Los nuevos mandarines: ‘dinero, patria, dios’, el lema de los más poderosos
¿Cómo es posible que, después de conocer los efectos más brutales del fanatismo del siglo XX, contemplemos impávidos el resurgimiento de autocracias?


Cuando se cumple el primer cuarto de siglo los dictadores, de modo mayoritario, han cambiado. Ya no tienen el aspecto terrible de Hitler, Stalin o Pinochet. Aparecen en las reuniones con traje formal y corbata (incluso chándal); vuelan los meses de enero a Davos, donde se reúnen en el Foro Económico Mundial con los miembros de la plutocracia de cualquier parte y se intercambian abrazos con ellos; contratan encuestadores y politólogos más que sicarios torturadores; participan en programas de radio y televisión en los que se someten al menos teóricamente a las preguntas de los espectadores, etcétera. Pero al tiempo manipulan con constancia a la opinión pública (dictadores de la manipulación), controlan a la ciudadanía distorsionando la información, entorpecen la rebelión de los siervos y, en última instancia, si todo ello no basta, vuelven, como en el pasado, a aplicar la violencia a sus poblaciones (el Putin de la invasión a Ucrania, o el sirio Bachar al Asad).

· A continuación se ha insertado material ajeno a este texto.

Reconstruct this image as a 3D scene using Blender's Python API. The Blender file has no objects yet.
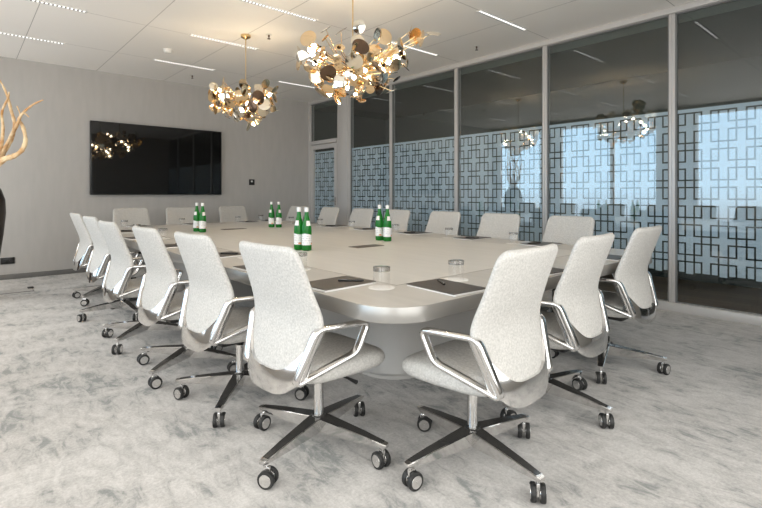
import bpy, bmesh, math, random
from mathutils import Vector, Matrix
random.seed(7)
SC = bpy.context.scene
COL = SC.collection
PI = math.pi
R = math.radians

# ------------------------------------------------------------------ camera
FPX, HORIZON, CAM_H, YAW = 477.0, 193.5, 1.2, R(41.45)
cam_d = bpy.data.cameras.new('camera')
cam_d.sensor_width = 36.0
cam_d.lens = FPX / 762 * 36.0
cam_d.shift_y = -(254 - HORIZON) / 762
cam_d.clip_start = 0.05
cam = bpy.data.objects.new('camera', cam_d)
COL.objects.link(cam)
cam.location = (0, 0, CAM_H)
cam.rotation_euler = (PI / 2, 0, -YAW)
SC.camera = cam

# ------------------------------------------------------------------ room measures (metres)
XL, XG, YB, YF, H = -0.9, 5.49, -0.75, 8.45, 3.10
XC = 7.6                      # far side of the corridor behind the glass
TX0, TX1, TY0, TY1, TZ = 1.24, 4.10, 1.34, 7.35, 0.74

# ------------------------------------------------------------------ materials
def mat(name):
    m = bpy.data.materials.new(name)
    m.use_nodes = True
    n = m.node_tree.nodes
    n.clear()
    out = n.new('ShaderNodeOutputMaterial')
    return m, n, m.node_tree.links, out

def plain(name, col, rough=0.5, metal=0.0, spec=0.5, noise=0.0, nscale=30, bump=0.0, bscale=200, coat=0.0, vec=None):
    m, n, l, out = mat(name)
    p = n.new('ShaderNodeBsdfPrincipled')
    p.inputs['Base Color'].default_value = (*col, 1)
    p.inputs['Roughness'].default_value = rough
    p.inputs['Metallic'].default_value = metal
    p.inputs['Specular IOR Level'].default_value = spec
    p.inputs['Coat Weight'].default_value = coat
    l.new(p.outputs[0], out.inputs[0])
    tc = n.new('ShaderNodeTexCoord')
    src = tc.outputs['Object']
    if vec:
        mp = n.new('ShaderNodeMapping')
        mp.inputs['Scale'].default_value = vec
        l.new(src, mp.inputs[0]); src = mp.outputs[0]
    if noise:
        t = n.new('ShaderNodeTexNoise')
        t.inputs['Scale'].default_value = nscale
        t.inputs['Detail'].default_value = 4
        l.new(src, t.inputs['Vector'])
        r = n.new('ShaderNodeMapRange')
        r.inputs['From Min'].default_value = 0.3
        r.inputs['From Max'].default_value = 0.7
        r.inputs['To Min'].default_value = 1 - noise
        r.inputs['To Max'].default_value = 1 + noise
        l.new(t.outputs['Fac'], r.inputs['Value'])
        x = n.new('ShaderNodeMix'); x.data_type = 'RGBA'; x.blend_type = 'MULTIPLY'
        x.inputs['Factor'].default_value = 1
        x.inputs['A'].default_value = (*col, 1)
        l.new(r.outputs[0], x.inputs['B'])
        l.new(x.outputs['Result'], p.inputs['Base Color'])
    if bump:
        t = n.new('ShaderNodeTexNoise')
        t.inputs['Scale'].default_value = bscale
        t.inputs['Detail'].default_value = 3
        l.new(src, t.inputs['Vector'])
        b = n.new('ShaderNodeBump')
        b.inputs['Strength'].default_value = bump
        b.inputs['Distance'].default_value = 0.004
        l.new(t.outputs['Fac'], b.inputs['Height'])
        l.new(b.outputs[0], p.inputs['Normal'])
    return m

def clear_glass(name, tint, f0, dark=0.0, rough=0.0):
    """see-through tinted sheet with mirror reflections that grow at grazing angles"""
    m, n, l, out = mat(name)
    tr = n.new('ShaderNodeBsdfTransparent'); tr.inputs[0].default_value = (*tint, 1)
    gl = n.new('ShaderNodeBsdfGlossy'); gl.inputs['Roughness'].default_value = rough
    gl.inputs['Color'].default_value = (1, 1, 1, 1)
    lw = n.new('ShaderNodeLayerWeight'); lw.inputs[0].default_value = 0.5
    pw = n.new('ShaderNodeMath'); pw.operation = 'POWER'; pw.inputs[1].default_value = 5
    l.new(lw.outputs['Facing'], pw.inputs[0])
    ma = n.new('ShaderNodeMath'); ma.operation = 'MULTIPLY_ADD'
    ma.inputs[1].default_value = 1 - f0; ma.inputs[2].default_value = f0
    l.new(pw.outputs[0], ma.inputs[0])
    mx = n.new('ShaderNodeMixShader')
    l.new(ma.outputs[0], mx.inputs[0]); l.new(tr.outputs[0], mx.inputs[1]); l.new(gl.outputs[0], mx.inputs[2])
    l.new(mx.outputs[0], out.inputs[0])
    return m

def emitter(name, col, strength):
    m, n, l, out = mat(name)
    e = n.new('ShaderNodeEmission'); e.inputs[0].default_value = (*col, 1); e.inputs[1].default_value = strength
    l.new(e.outputs[0], out.inputs[0])
    return m

def carpet_mat():
    m, n, l, out = mat('carpet')
    p = n.new('ShaderNodeBsdfPrincipled')
    p.inputs['Roughness'].default_value = 0.95
    p.inputs['Specular IOR Level'].default_value = 0.1
    p.inputs['Sheen Weight'].default_value = 0.25
    tc = n.new('ShaderNodeTexCoord')
    def noise(scale, detail, rough, dist, sc, rot):
        mp = n.new('ShaderNodeMapping'); mp.inputs['Scale'].default_value = sc; mp.inputs['Rotation'].default_value = (0, 0, rot)
        l.new(tc.outputs['Object'], mp.inputs[0])
        t = n.new('ShaderNodeTexNoise')
        t.inputs['Scale'].default_value = scale; t.inputs['Detail'].default_value = detail
        t.inputs['Roughness'].default_value = rough; t.inputs['Distortion'].default_value = dist
        l.new(mp.outputs[0], t.inputs['Vector'])
        return t.outputs['Fac']
    a = noise(2.2, 5, 0.62, 0.9, (1, 1.25, 1), 0.5)
    b = noise(10.0, 5, 0.68, 0.8, (1.7, 0.7, 1), -0.7)
    c = noise(75, 3, 0.75, 0, (1, 1, 1), 0)
    def math2(op, x, y):
        k = n.new('ShaderNodeMath'); k.operation = op
        for i, v in enumerate((x, y)):
            if isinstance(v, (int, float)): k.inputs[i].default_value = v
            else: l.new(v, k.inputs[i])
        return k.outputs[0]
    s = math2('ADD', math2('MULTIPLY', a, 0.48), math2('MULTIPLY', b, 0.52))
    r = n.new('ShaderNodeValToRGB')
    e = r.color_ramp.elements
    e[0].position = 0.38; e[0].color = (0.21, 0.222, 0.215, 1)
    e[1].position = 0.585; e[1].color = (0.50, 0.485, 0.47, 1)
    k = e.new(0.46); k.color = (0.385, 0.372, 0.36, 1)
    l.new(s, r.inputs[0])
    g = n.new('ShaderNodeMapRange'); g.inputs['From Min'].default_value = 0.3; g.inputs['From Max'].default_value = 0.7
    g.inputs['To Min'].default_value = 0.84; g.inputs['To Max'].default_value = 1.16
    l.new(c, g.inputs['Value'])
    x = n.new('ShaderNodeMix'); x.data_type = 'RGBA'; x.blend_type = 'MULTIPLY'; x.inputs['Factor'].default_value = 1
    l.new(r.outputs[0], x.inputs['A']); l.new(g.outputs[0], x.inputs['B'])
    l.new(x.outputs['Result'], p.inputs['Base Color'])
    bp = n.new('ShaderNodeBump'); bp.inputs['Strength'].default_value = 0.35; bp.inputs['Distance'].default_value = 0.006
    l.new(c, bp.inputs['Height']); l.new(bp.outputs[0], p.inputs['Normal'])
    l.new(p.outputs[0], out.inputs[0])
    return m

def ceiling_mat():
    m, n, l, out = mat('ceiling_panels')
    p = n.new('ShaderNodeBsdfPrincipled'); p.inputs['Roughness'].default_value = 0.55
    p.inputs['Specular IOR Level'].default_value = 0.3
    tc = n.new('ShaderNodeTexCoord')
    mp = n.new('ShaderNodeMapping'); mp.inputs['Location'].default_value = (-0.60 + 9.85, -1.655 + 13.8, 0)
    l.new(tc.outputs['Object'], mp.inputs[0])
    b = n.new('ShaderNodeTexBrick')
    b.offset = 0.0; b.squash = 1.0
    b.inputs['Color1'].default_value = (0.86, 0.84, 0.815, 1)
    b.inputs['Color2'].default_value = (0.85, 0.83, 0.805, 1)
    b.inputs['Mortar'].default_value = (0.42, 0.41, 0.40, 1)
    b.inputs['Scale'].default_value = 1
    b.inputs['Mortar Size'].default_value = 0.004
    b.inputs['Mortar Smooth'].default_value = 0.1
    b.inputs['Brick Width'].default_value = 0.985
    b.inputs['Row Height'].default_value = 1.38
    l.new(mp.outputs[0], b.inputs['Vector'])
    l.new(b.outputs['Color'], p.inputs['Base Color'])
    l.new(p.outputs[0], out.inputs[0])
    return m

def wood_floor_mat():
    m, n, l, out = mat('corridor_wood_floor')
    p = n.new('ShaderNodeBsdfPrincipled'); p.inputs['Roughness'].default_value = 0.4
    tc = n.new('ShaderNodeTexCoord')
    mp = n.new('ShaderNodeMapping'); mp.inputs['Rotation'].default_value = (0, 0, PI / 2)
    l.new(tc.outputs['Object'], mp.inputs[0])
    b = n.new('ShaderNodeTexBrick')
    b.inputs['Color1'].default_value = (0.36, 0.23, 0.14, 1); b.inputs['Color2'].default_value = (0.27, 0.165, 0.10, 1)
    b.inputs['Mortar'].default_value = (0.04, 0.025, 0.015, 1)
    b.inputs['Scale'].default_value = 1; b.inputs['Mortar Size'].default_value = 0.003
    b.inputs['Brick Width'].default_value = 1.2; b.inputs['Row Height'].default_value = 0.14
    l.new(mp.outputs[0], b.inputs['Vector']); l.new(b.outputs['Color'], p.inputs['Base Color'])
    l.new(p.outputs[0], out.inputs[0])
    return m

def film_mat():
    m, n, l, out = mat('frosted_film')
    d = n.new('ShaderNodeBsdfDiffuse'); d.inputs[0].default_value = (0.62, 0.70, 0.79, 1)
    t = n.new('ShaderNodeBsdfTranslucent'); t.inputs[0].default_value = (0.45, 0.55, 0.62, 1)
    mx = n.new('ShaderNodeMixShader'); mx.inputs[0].default_value = 0.12
    l.new(d.outputs[0], mx.inputs[1]); l.new(t.outputs[0], mx.inputs[2]); l.new(mx.outputs[0], out.inputs[0])
    return m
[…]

Son los nuevos mandarines, muy diferentes de los mandarines que describió Simone de Beauvoir a mediados de los años cincuenta, intelectuales que tenían una gran autoridad e influían en la política y en la opinión pública. Aplican en buena parte el tradicional sistema del mandarinato chino, sin contrapoderes, que en muchas ocasiones tiene entre sus principales funciones las tan normales como cobrar impuestos, administrar la justicia, hacer obras públicas, pero siempre, siempre, ejercer un orden social al servicio del emperador (que ahora es, por ejemplo, presidente electo de una república). Este modo de practicar la política suele entusiasmar a muchos empresarios, acostumbrados en Occidente a tener que negociar y a que las decisiones se retrasen en el tiempo por la intervención del poder legislativo.
La historiadora americana de origen polaco Anne Applebaum lleva tiempo estudiando este fenómeno de transformación de las dictaduras en “democracias iliberales” en libros como El ocaso de las democracia o Autocracia SA (ambos, en Debate). A Applebaum se le han unido otros académicos como Sergei Guriev y Daniel Treisman (Los nuevos dictadores, Deusto) en el estudio de estas nuevas tendencias relacionadas con el autoritarismo creciente en el mundo: en una “democracia iliberal” hay elecciones (muchas veces, sin garantías) pero a las sociedades se las vacía de principios como el Estado de derecho, la separación de poderes, los derechos de las minorías, etcétera. Se vota por el poder, pero éste ya no está limitado. Los nuevos mandarines llegan al poder por vía democrática, utilizan el lenguaje de la democracia para fijar políticas autoritarias, capturan las instituciones clave y, lo más importante, acusan de ello mismo a sus oponentes. La dictadura de la manipulación se basa en una ficción: la de que el dictador (Bukele, Erdogan, Orbán, Xi Jinping, Putin…) es un demócrata competente y benévolo. Los demócratas iliberales parecen normales durante algún tiempo y cuando la sociedad se da cuenta del daño, las reglas ya han cambiado.
Un caso aparte pero cercano es el de Trump. De su personalidad y forma de actuar ya se ha escrito casi todo. Sin embargo, igual de significativo es el entorno que lo rodea. En la película Algunos hombres buenos, del recientemente desaparecido Rob Reiner, el abogado que los defiende pregunta a unos fanatizados marines de Guantánamo dirigidos por un espectacular Jack Nicholson cuál es su lema y responden: “¡Unidad, cuerpo, dios, patria!”. Se podría decir que el tema que regula la acción política de los tecnolibertarios que rondan al presidente de EE UU es: “Dinero, patria, dios”. Entienden que EE UU necesita una forma de poder parecida a una dictadura si se quiere vencer a China en la guerra que están librando por la supremacía; reniegan de la idea de democracia, y reivindican la de libertad pero según sus intereses, no los del conjunto de la población.
En este fin de cuarto de siglo el estado de ánimo es bastante sombrío. ¿Cómo es posible que, después de conocer los efectos más brutales del fanatismo del siglo XX, contemplemos impávidos el resurgimiento de autocracias y de esos nuevos mandarines que erosionan la democracia desde dentro?